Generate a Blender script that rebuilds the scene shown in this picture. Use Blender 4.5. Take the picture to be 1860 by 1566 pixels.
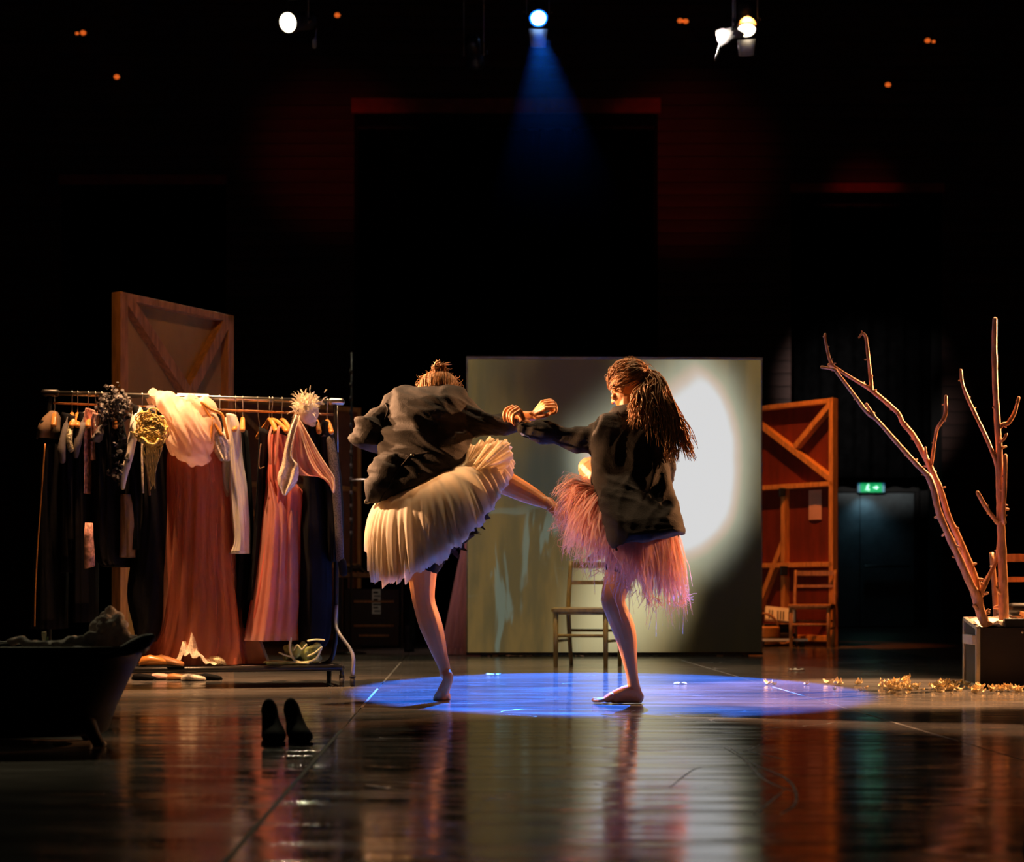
import bpy, bmesh, math, random
import numpy as np
from mathutils import Vector, Matrix, noise

for _o in list(bpy.data.objects):
    bpy.data.objects.remove(_o)
S = bpy.context.scene
COL = S.collection
PI = math.pi
V = Vector
rnd = random.Random(7)

# ------------------------------------------------------------------ camera
# the camera looks level along +Y from 0.52 m above the stage floor (front row); a vertical lens shift keeps uprights upright
F, CX, HY, CH = 2900.0, 930.0, 1082.0, 0.52


def W(px, py, d):
    """real position of something seen at (px, py) that stands d metres away"""
    return V(((px - CX) / F * d, d, CH - (py - HY) / F * d))


def FL(px, py):
    """point of the stage floor seen at (px, py)"""
    d = CH * F / (py - HY)
    return V(((px - CX) / F * d, d, 0.0))


cam = bpy.data.cameras.new('camera')
cam.sensor_width = 36
cam.lens = F / 1860 * 36
cam.shift_y = (HY - 783) / 1860
cam.clip_end = 200
cam.dof.use_dof = True
cam.dof.focus_distance = 7.85
cam.dof.aperture_fstop = 2.8
cam_o = bpy.data.objects.new('camera', cam)
cam_o.location = (0, 0, CH)
cam_o.rotation_euler = (PI / 2, 0, 0)
COL.objects.link(cam_o)
S.camera = cam_o

# ------------------------------------------------------------------ world, exposure
w = bpy.data.worlds.new('dark_hall')
w.use_nodes = True
w.node_tree.nodes['Background'].inputs[0].default_value = (0.4, 0.35, 0.5, 1)
w.node_tree.nodes['Background'].inputs[1].default_value = 0.0015
S.world = w
S.view_settings.view_transform = 'Standard'
S.view_settings.look = 'None'
S.view_settings.gamma = 1
S.view_settings.use_curve_mapping = False
S.view_settings.exposure = 0.0


# ------------------------------------------------------------------ stage lighting
def spot(name, loc, aim, power, color, angle, blend=0.3, size=0.06):
    l = bpy.data.lights.new(name, 'SPOT')
    l.energy = power
    l.color = color
    l.spot_size = math.radians(angle)
    l.spot_blend = blend
    l.shadow_soft_size = size
    o = bpy.data.objects.new(name, l)
    o.location = loc
    o.rotation_euler = (V(aim) - V(loc)).to_track_quat('-Z', 'Y').to_euler()
    COL.objects.link(o)
    return o


WARM = (1.0, 0.50, 0.22)
AMBER = (1.0, 0.42, 0.16)
BLUE_LAMP = V((0.25, 15.0, 5.93))
spot('blue_backlight', BLUE_LAMP + V((0.0, -0.12, -0.12)), (0.50, 9.1, 0), 36000, (0.008, 0.17, 1.0), 19.3, 0.10, 0.05)
spot('top_wash', (-0.3, 9.9, 8.2), (-0.3, 9.8, 0), 1900, (1.0, 0.64, 0.34), 43, 0.25, 0.15)
spot('rack_toplight', (-2.1, 8.35, 5.8), (-1.80, 9.10, 1.55), 3600, WARM, 29, 1.0, 0.08)
spot('left_sidelight', (-6.0, 7.95, 2.7), (-0.54, 7.92, 1.34), 5200, WARM, 7.8, 0.7, 0.08)
spot('left_backlight', (-5.2, 10.3, 3.6), (0.2, 7.8, 1.0), 9500, (1.0, 0.52, 0.26), 15, 0.6, 0.08)
spot('skirt_fill', (-5.6, 6.5, 3.9), (0.20, 7.5, 0.90), 2100, (1.0, 0.55, 0.30), 4.0, 1.0, 0.05)  # narrow spot added to brighten the pink skirt and raised knee
spot('right_sidelight', (5.8, 10.7, 2.8), (0.25, 7.8, 0.95), 4200, AMBER, 17, 0.5, 0.08)
spot('tree_light', (5.4, 11.4, 6.3), (2.60, 9.1, 0.9), 10500, WARM, 21, 0.5, 0.05)
spot('red_flat_light', (2.2, 14.9, 6.0), (2.85, 16.7, 1.1), 2200, (1.0, 0.30, 0.05), 30, 0.7, 0.08)
spot('left_flat_light', (-1.6, 7.5, 5.4), (-2.3, 11.3, 1.9), 170, (1.0, 0.46, 0.10), 24, 0.6, 0.08)
spot('chair_light', (1.9, 8.2, 5.6), (0.55, 11.7, 0.3), 300, (1.0, 0.72, 0.30), 7.5, 0.8, 0.08)
spot('upstage_fill', (-2.6, 10.6, 6.0), (-0.75, 14.6, 0.4), 420, (1.0, 0.62, 0.50), 16, 0.8, 0.08)  # added lamp that brightens the pink dress and the prop table
spot('tub_rim_fill', (-4.2, 9.8, 5.2), (-1.95, 5.6, 0.35), 420, (1.0, 0.85, 0.5), 13, 0.7, 0.08)  # weak lamp added for a bright rim on the bath foam
spot('bar_lamp_left', (-2.15, 14.8, 5.8), (-0.8, 11.0, 1.0), 260, (1.0, 0.88, 0.55), 70, 0.7, 0.08)
spot('drape_light', (1.5, 14.0, 6.0), (5.55, 25.0, 3.7), 9000, (1.0, 0.9, 0.8), 14.5, 0.9, 0.08)
spot('red_wall_left', (-1.0, 18.0, 6.2), (-2.75, 25.0, 7.4), 160, (1.0, 0.09, 0.06), 24, 1.0, 0.1)
spot('red_wall_right', (1.0, 18.0, 6.2), (2.65, 25.0, 7.2), 200, (1.0, 0.09, 0.06), 26, 1.0, 0.1)
spot('red_lintel_right', (4.6, 18.0, 6.2), (5.5, 25.0, 6.86), 120, (1.0, 0.07, 0.05), 11, 1.0, 0.1)
spot('house_glow', (-1.0, 1.0, 7.5), (0.0, 9.5, 0.4), 22, (1.0, 0.72, 0.5), 70, 0.9, 0.3)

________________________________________

_WRITTEN TASK_
Please repeat exactly the data above from its first line to the line that contains "S.view_settings.exposure = 0.0", inclusive, and leave every picture out.

_TASK RESPONSE_
Generate a Blender script that rebuilds the scene shown in this picture. Use Blender 4.5. Take the picture to be 1860 by 1566 pixels.
import bpy, bmesh, math, random
import numpy as np
from mathutils import Vector, Matrix, noise

for _o in list(bpy.data.objects):
    bpy.data.objects.remove(_o)
S = bpy.context.scene
COL = S.collection
PI = math.pi
V = Vector
rnd = random.Random(7)

# ------------------------------------------------------------------ camera
# the camera looks level along +Y from 0.52 m above the stage floor (front row); a vertical lens shift keeps uprights upright
F, CX, HY, CH = 2900.0, 930.0, 1082.0, 0.52


def W(px, py, d):
    """real position of something seen at (px, py) that stands d metres away"""
    return V(((px - CX) / F * d, d, CH - (py - HY) / F * d))


def FL(px, py):
    """point of the stage floor seen at (px, py)"""
    d = CH * F / (py - HY)
    return V(((px - CX) / F * d, d, 0.0))


cam = bpy.data.cameras.new('camera')
cam.sensor_width = 36
cam.lens = F / 1860 * 36
cam.shift_y = (HY - 783) / 1860
cam.clip_end = 200
cam.dof.use_dof = True
cam.dof.focus_distance = 7.85
cam.dof.aperture_fstop = 2.8
cam_o = bpy.data.objects.new('camera', cam)
cam_o.location = (0, 0, CH)
cam_o.rotation_euler = (PI / 2, 0, 0)
COL.objects.link(cam_o)
S.camera = cam_o

# ------------------------------------------------------------------ world, exposure
w = bpy.data.worlds.new('dark_hall')
w.use_nodes = True
w.node_tree.nodes['Background'].inputs[0].default_value = (0.4, 0.35, 0.5, 1)
w.node_tree.nodes['Background'].inputs[1].default_value = 0.0015
S.world = w
S.view_settings.view_transform = 'Standard'
S.view_settings.look = 'None'
S.view_settings.gamma = 1
S.view_settings.use_curve_mapping = False
S.view_settings.exposure = 0.0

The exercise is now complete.